- [Given instruction] Would you extract the whole listing below and retype it exactly?

- [Data shown]
════════════════
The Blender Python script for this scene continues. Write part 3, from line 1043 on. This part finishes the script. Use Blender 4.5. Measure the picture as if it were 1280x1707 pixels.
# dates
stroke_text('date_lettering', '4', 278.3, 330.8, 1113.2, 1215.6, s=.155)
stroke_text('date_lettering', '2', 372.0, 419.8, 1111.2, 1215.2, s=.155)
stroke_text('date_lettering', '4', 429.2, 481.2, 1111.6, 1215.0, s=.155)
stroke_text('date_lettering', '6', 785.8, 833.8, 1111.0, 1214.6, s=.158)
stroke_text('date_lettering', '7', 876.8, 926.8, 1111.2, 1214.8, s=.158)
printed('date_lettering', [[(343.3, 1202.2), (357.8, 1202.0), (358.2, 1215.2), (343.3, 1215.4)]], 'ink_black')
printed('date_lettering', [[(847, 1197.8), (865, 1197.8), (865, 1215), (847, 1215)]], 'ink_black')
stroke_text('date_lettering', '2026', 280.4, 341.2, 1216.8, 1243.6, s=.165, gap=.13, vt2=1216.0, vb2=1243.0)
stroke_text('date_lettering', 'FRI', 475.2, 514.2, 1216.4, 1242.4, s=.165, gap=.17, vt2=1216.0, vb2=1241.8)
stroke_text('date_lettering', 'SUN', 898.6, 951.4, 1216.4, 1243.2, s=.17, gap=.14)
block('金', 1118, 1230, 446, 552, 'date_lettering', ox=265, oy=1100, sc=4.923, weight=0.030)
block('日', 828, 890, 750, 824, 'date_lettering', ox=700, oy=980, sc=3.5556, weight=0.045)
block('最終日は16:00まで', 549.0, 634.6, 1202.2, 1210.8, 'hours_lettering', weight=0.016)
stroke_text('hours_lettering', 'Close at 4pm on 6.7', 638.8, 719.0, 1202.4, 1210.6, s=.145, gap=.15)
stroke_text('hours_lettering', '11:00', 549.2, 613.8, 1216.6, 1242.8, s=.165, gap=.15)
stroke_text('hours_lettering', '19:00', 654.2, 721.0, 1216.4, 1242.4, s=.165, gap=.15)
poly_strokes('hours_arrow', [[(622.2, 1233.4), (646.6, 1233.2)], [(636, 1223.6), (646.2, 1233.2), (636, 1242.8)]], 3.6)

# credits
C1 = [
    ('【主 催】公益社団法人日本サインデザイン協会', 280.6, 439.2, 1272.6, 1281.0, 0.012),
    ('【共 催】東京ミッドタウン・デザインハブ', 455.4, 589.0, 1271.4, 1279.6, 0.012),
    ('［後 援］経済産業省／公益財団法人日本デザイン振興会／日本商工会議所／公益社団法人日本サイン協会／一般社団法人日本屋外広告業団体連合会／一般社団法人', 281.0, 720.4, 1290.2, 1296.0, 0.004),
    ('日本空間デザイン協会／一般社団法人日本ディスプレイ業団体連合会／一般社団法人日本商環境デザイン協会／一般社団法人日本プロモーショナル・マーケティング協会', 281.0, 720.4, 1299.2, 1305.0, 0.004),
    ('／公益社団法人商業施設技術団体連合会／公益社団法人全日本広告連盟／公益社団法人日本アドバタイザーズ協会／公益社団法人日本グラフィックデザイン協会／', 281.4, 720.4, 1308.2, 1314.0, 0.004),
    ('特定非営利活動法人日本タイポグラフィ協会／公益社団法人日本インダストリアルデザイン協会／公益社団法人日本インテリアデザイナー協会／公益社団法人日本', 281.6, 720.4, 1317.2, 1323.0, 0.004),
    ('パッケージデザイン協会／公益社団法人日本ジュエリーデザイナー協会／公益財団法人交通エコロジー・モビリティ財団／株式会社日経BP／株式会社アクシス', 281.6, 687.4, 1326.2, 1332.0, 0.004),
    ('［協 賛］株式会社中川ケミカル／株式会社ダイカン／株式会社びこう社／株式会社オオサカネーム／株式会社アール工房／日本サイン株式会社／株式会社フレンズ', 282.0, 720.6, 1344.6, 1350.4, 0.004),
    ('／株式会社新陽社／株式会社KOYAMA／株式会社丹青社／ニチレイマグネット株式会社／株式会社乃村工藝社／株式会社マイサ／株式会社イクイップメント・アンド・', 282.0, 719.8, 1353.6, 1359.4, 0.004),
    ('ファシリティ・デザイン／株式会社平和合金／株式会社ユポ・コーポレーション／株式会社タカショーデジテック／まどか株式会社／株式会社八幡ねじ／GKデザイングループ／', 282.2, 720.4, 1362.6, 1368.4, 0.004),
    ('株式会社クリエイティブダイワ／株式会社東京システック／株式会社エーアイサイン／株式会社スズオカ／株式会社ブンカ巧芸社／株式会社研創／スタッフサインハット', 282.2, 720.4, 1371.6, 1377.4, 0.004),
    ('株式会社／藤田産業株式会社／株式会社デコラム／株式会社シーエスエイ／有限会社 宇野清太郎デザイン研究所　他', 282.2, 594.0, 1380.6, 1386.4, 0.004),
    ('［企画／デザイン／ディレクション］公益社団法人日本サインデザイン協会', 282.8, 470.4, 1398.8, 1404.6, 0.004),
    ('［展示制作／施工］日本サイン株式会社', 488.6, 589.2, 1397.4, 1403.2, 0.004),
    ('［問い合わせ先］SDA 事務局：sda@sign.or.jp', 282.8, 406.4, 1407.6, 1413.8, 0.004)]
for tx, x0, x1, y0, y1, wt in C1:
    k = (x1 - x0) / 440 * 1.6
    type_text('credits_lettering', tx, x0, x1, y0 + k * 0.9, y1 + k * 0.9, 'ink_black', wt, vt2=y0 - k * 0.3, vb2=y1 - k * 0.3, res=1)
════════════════
- [Task response]
The Blender Python script for this scene continues. Write part 3, from line 1043 on. This part finishes the script. Use Blender 4.5. Measure the picture as if it were 1280x1707 pixels.
# dates
stroke_text('date_lettering', '4', 278.3, 330.8, 1113.2, 1215.6, s=.155)
stroke_text('date_lettering', '2', 372.0, 419.8, 1111.2, 1215.2, s=.155)
stroke_text('date_lettering', '4', 429.2, 481.2, 1111.6, 1215.0, s=.155)
stroke_text('date_lettering', '6', 785.8, 833.8, 1111.0, 1214.6, s=.158)
stroke_text('date_lettering', '7', 876.8, 926.8, 1111.2, 1214.8, s=.158)
printed('date_lettering', [[(343.3, 1202.2), (357.8, 1202.0), (358.2, 1215.2), (343.3, 1215.4)]], 'ink_black')
printed('date_lettering', [[(847, 1197.8), (865, 1197.8), (865, 1215), (847, 1215)]], 'ink_black')
stroke_text('date_lettering', '2026', 280.4, 341.2, 1216.8, 1243.6, s=.165, gap=.13, vt2=1216.0, vb2=1243.0)
stroke_text('date_lettering', 'FRI', 475.2, 514.2, 1216.4, 1242.4, s=.165, gap=.17, vt2=1216.0, vb2=1241.8)
stroke_text('date_lettering', 'SUN', 898.6, 951.4, 1216.4, 1243.2, s=.17, gap=.14)
block('金', 1118, 1230, 446, 552, 'date_lettering', ox=265, oy=1100, sc=4.923, weight=0.030)
block('日', 828, 890, 750, 824, 'date_lettering', ox=700, oy=980, sc=3.5556, weight=0.045)
block('最終日は16:00まで', 549.0, 634.6, 1202.2, 1210.8, 'hours_lettering', weight=0.016)
stroke_text('hours_lettering', 'Close at 4pm on 6.7', 638.8, 719.0, 1202.4, 1210.6, s=.145, gap=.15)
stroke_text('hours_lettering', '11:00', 549.2, 613.8, 1216.6, 1242.8, s=.165, gap=.15)
stroke_text('hours_lettering', '19:00', 654.2, 721.0, 1216.4, 1242.4, s=.165, gap=.15)
poly_strokes('hours_arrow', [[(622.2, 1233.4), (646.6, 1233.2)], [(636, 1223.6), (646.2, 1233.2), (636, 1242.8)]], 3.6)

# credits
C1 = [
    ('【主 催】公益社団法人日本サインデザイン協会', 280.6, 439.2, 1272.6, 1281.0, 0.012),
    ('【共 催】東京ミッドタウン・デザインハブ', 455.4, 589.0, 1271.4, 1279.6, 0.012),
    ('［後 援］経済産業省／公益財団法人日本デザイン振興会／日本商工会議所／公益社団法人日本サイン協会／一般社団法人日本屋外広告業団体連合会／一般社団法人', 281.0, 720.4, 1290.2, 1296.0, 0.004),
    ('日本空間デザイン協会／一般社団法人日本ディスプレイ業団体連合会／一般社団法人日本商環境デザイン協会／一般社団法人日本プロモーショナル・マーケティング協会', 281.0, 720.4, 1299.2, 1305.0, 0.004),
    ('／公益社団法人商業施設技術団体連合会／公益社団法人全日本広告連盟／公益社団法人日本アドバタイザーズ協会／公益社団法人日本グラフィックデザイン協会／', 281.4, 720.4, 1308.2, 1314.0, 0.004),
    ('特定非営利活動法人日本タイポグラフィ協会／公益社団法人日本インダストリアルデザイン協会／公益社団法人日本インテリアデザイナー協会／公益社団法人日本', 281.6, 720.4, 1317.2, 1323.0, 0.004),
    ('パッケージデザイン協会／公益社団法人日本ジュエリーデザイナー協会／公益財団法人交通エコロジー・モビリティ財団／株式会社日経BP／株式会社アクシス', 281.6, 687.4, 1326.2, 1332.0, 0.004),
    ('［協 賛］株式会社中川ケミカル／株式会社ダイカン／株式会社びこう社／株式会社オオサカネーム／株式会社アール工房／日本サイン株式会社／株式会社フレンズ', 282.0, 720.6, 1344.6, 1350.4, 0.004),
    ('／株式会社新陽社／株式会社KOYAMA／株式会社丹青社／ニチレイマグネット株式会社／株式会社乃村工藝社／株式会社マイサ／株式会社イクイップメント・アンド・', 282.0, 719.8, 1353.6, 1359.4, 0.004),
    ('ファシリティ・デザイン／株式会社平和合金／株式会社ユポ・コーポレーション／株式会社タカショーデジテック／まどか株式会社／株式会社八幡ねじ／GKデザイングループ／', 282.2, 720.4, 1362.6, 1368.4, 0.004),
    ('株式会社クリエイティブダイワ／株式会社東京システック／株式会社エーアイサイン／株式会社スズオカ／株式会社ブンカ巧芸社／株式会社研創／スタッフサインハット', 282.2, 720.4, 1371.6, 1377.4, 0.004),
    ('株式会社／藤田産業株式会社／株式会社デコラム／株式会社シーエスエイ／有限会社 宇野清太郎デザイン研究所　他', 282.2, 594.0, 1380.6, 1386.4, 0.004),
    ('［企画／デザイン／ディレクション］公益社団法人日本サインデザイン協会', 282.8, 470.4, 1398.8, 1404.6, 0.004),
    ('［展示制作／施工］日本サイン株式会社', 488.6, 589.2, 1397.4, 1403.2, 0.004),
    ('［問い合わせ先］SDA 事務局：sda@sign.or.jp', 282.8, 406.4, 1407.6, 1413.8, 0.004)]
for tx, x0, x1, y0, y1, wt in C1:
    k = (x1 - x0) / 440 * 1.6
    type_text('credits_lettering', tx, x0, x1, y0 + k * 0.9, y1 + k * 0.9, 'ink_black', wt, vt2=y0 - k * 0.3, vb2=y1 - k * 0.3, res=1)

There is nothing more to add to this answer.